- Work to complete:
Extract each line of the data and write it out again exactly.

- Provided data:
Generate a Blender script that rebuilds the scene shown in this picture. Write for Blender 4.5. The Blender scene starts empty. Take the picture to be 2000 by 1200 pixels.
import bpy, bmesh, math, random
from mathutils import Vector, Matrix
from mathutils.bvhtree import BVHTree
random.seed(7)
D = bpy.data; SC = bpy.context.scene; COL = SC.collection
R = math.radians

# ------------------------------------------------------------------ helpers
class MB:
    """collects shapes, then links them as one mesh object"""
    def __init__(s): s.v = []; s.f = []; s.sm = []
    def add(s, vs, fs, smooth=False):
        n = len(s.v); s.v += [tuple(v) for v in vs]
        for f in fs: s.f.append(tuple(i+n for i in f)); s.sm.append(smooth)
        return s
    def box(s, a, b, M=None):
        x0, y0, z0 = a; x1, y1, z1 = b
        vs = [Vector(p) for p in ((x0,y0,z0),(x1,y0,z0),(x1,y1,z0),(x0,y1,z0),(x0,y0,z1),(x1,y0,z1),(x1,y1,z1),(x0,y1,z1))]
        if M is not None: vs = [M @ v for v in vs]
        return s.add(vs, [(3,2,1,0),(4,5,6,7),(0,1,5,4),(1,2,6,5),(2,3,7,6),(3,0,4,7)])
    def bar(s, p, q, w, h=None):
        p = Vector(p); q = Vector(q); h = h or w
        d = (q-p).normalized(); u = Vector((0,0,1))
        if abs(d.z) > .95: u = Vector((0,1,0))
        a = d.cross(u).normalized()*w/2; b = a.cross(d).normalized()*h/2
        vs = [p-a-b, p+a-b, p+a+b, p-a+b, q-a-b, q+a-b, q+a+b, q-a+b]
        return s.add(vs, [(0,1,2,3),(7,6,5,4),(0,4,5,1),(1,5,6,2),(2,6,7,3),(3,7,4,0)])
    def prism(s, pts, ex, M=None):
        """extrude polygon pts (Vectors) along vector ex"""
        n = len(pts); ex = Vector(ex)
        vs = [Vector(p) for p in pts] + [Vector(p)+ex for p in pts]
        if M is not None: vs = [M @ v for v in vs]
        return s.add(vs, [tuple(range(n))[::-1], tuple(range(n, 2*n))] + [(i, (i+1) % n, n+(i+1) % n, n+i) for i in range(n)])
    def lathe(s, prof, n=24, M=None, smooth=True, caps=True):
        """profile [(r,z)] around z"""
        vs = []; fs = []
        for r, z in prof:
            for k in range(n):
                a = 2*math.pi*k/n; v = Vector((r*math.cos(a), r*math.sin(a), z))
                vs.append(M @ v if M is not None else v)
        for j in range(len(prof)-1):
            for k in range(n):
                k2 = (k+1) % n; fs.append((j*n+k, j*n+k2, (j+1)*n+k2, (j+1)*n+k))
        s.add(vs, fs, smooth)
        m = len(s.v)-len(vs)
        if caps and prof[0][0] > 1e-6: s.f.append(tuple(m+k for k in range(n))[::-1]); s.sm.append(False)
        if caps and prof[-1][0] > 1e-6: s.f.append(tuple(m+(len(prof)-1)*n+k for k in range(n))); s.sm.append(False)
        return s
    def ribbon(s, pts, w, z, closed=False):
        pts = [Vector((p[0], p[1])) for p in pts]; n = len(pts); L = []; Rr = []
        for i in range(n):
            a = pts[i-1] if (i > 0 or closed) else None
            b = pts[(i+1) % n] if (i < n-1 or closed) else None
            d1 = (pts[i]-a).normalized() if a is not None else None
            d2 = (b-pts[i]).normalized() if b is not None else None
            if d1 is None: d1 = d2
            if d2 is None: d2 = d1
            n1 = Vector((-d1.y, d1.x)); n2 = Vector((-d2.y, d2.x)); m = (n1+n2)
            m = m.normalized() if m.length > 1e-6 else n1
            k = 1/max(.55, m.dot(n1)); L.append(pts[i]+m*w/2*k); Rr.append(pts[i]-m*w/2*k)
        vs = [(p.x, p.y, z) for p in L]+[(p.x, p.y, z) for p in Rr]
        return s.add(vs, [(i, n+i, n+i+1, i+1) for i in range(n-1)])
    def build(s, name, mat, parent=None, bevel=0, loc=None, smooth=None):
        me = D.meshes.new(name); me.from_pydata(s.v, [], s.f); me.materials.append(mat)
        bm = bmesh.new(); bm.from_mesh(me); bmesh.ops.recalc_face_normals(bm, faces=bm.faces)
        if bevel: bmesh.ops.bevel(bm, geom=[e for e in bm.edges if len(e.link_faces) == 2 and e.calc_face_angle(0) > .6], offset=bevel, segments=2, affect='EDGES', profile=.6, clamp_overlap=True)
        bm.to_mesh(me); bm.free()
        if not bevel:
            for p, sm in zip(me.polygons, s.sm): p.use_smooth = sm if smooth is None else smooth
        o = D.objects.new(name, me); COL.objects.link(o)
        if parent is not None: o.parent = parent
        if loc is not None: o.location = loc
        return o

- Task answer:
Generate a Blender script that rebuilds the scene shown in this picture. Write for Blender 4.5. The Blender scene starts empty. Take the picture to be 2000 by 1200 pixels.
import bpy, bmesh, math, random
from mathutils import Vector, Matrix
from mathutils.bvhtree import BVHTree
random.seed(7)
D = bpy.data; SC = bpy.context.scene; COL = SC.collection
R = math.radians

# ------------------------------------------------------------------ helpers
class MB:
    """collects shapes, then links them as one mesh object"""
    def __init__(s): s.v = []; s.f = []; s.sm = []
    def add(s, vs, fs, smooth=False):
        n = len(s.v); s.v += [tuple(v) for v in vs]
        for f in fs: s.f.append(tuple(i+n for i in f)); s.sm.append(smooth)
        return s
    def box(s, a, b, M=None):
        x0, y0, z0 = a; x1, y1, z1 = b
        vs = [Vector(p) for p in ((x0,y0,z0),(x1,y0,z0),(x1,y1,z0),(x0,y1,z0),(x0,y0,z1),(x1,y0,z1),(x1,y1,z1),(x0,y1,z1))]
        if M is not None: vs = [M @ v for v in vs]
        return s.add(vs, [(3,2,1,0),(4,5,6,7),(0,1,5,4),(1,2,6,5),(2,3,7,6),(3,0,4,7)])
    def bar(s, p, q, w, h=None):
        p = Vector(p); q = Vector(q); h = h or w
        d = (q-p).normalized(); u = Vector((0,0,1))
        if abs(d.z) > .95: u = Vector((0,1,0))
        a = d.cross(u).normalized()*w/2; b = a.cross(d).normalized()*h/2
        vs = [p-a-b, p+a-b, p+a+b, p-a+b, q-a-b, q+a-b, q+a+b, q-a+b]
        return s.add(vs, [(0,1,2,3),(7,6,5,4),(0,4,5,1),(1,5,6,2),(2,6,7,3),(3,7,4,0)])
    def prism(s, pts, ex, M=None):
        """extrude polygon pts (Vectors) along vector ex"""
        n = len(pts); ex = Vector(ex)
        vs = [Vector(p) for p in pts] + [Vector(p)+ex for p in pts]
        if M is not None: vs = [M @ v for v in vs]
        return s.add(vs, [tuple(range(n))[::-1], tuple(range(n, 2*n))] + [(i, (i+1) % n, n+(i+1) % n, n+i) for i in range(n)])
    def lathe(s, prof, n=24, M=None, smooth=True, caps=True):
        """profile [(r,z)] around z"""
        vs = []; fs = []
        for r, z in prof:
            for k in range(n):
                a = 2*math.pi*k/n; v = Vector((r*math.cos(a), r*math.sin(a), z))
                vs.append(M @ v if M is not None else v)
        for j in range(len(prof)-1):
            for k in range(n):
                k2 = (k+1) % n; fs.append((j*n+k, j*n+k2, (j+1)*n+k2, (j+1)*n+k))
        s.add(vs, fs, smooth)
        m = len(s.v)-len(vs)
        if caps and prof[0][0] > 1e-6: s.f.append(tuple(m+k for k in range(n))[::-1]); s.sm.append(False)
        if caps and prof[-1][0] > 1e-6: s.f.append(tuple(m+(len(prof)-1)*n+k for k in range(n))); s.sm.append(False)
        return s
    def ribbon(s, pts, w, z, closed=False):
        pts = [Vector((p[0], p[1])) for p in pts]; n = len(pts); L = []; Rr = []
        for i in range(n):
            a = pts[i-1] if (i > 0 or closed) else None
            b = pts[(i+1) % n] if (i < n-1 or closed) else None
            d1 = (pts[i]-a).normalized() if a is not None else None
            d2 = (b-pts[i]).normalized() if b is not None else None
            if d1 is None: d1 = d2
            if d2 is None: d2 = d1
            n1 = Vector((-d1.y, d1.x)); n2 = Vector((-d2.y, d2.x)); m = (n1+n2)
            m = m.normalized() if m.length > 1e-6 else n1
            k = 1/max(.55, m.dot(n1)); L.append(pts[i]+m*w/2*k); Rr.append(pts[i]-m*w/2*k)
        vs = [(p.x, p.y, z) for p in L]+[(p.x, p.y, z) for p in Rr]
        return s.add(vs, [(i, n+i, n+i+1, i+1) for i in range(n-1)])
    def build(s, name, mat, parent=None, bevel=0, loc=None, smooth=None):
        me = D.meshes.new(name); me.from_pydata(s.v, [], s.f); me.materials.append(mat)
        bm = bmesh.new(); bm.from_mesh(me); bmesh.ops.recalc_face_normals(bm, faces=bm.faces)
        if bevel: bmesh.ops.bevel(bm, geom=[e for e in bm.edges if len(e.link_faces) == 2 and e.calc_face_angle(0) > .6], offset=bevel, segments=2, affect='EDGES', profile=.6, clamp_overlap=True)
        bm.to_mesh(me); bm.free()
        if not bevel:
            for p, sm in zip(me.polygons, s.sm): p.use_smooth = sm if smooth is None else smooth
        o = D.objects.new(name, me); COL.objects.link(o)
        if parent is not None: o.parent = parent
        if loc is not None: o.location = loc
        return o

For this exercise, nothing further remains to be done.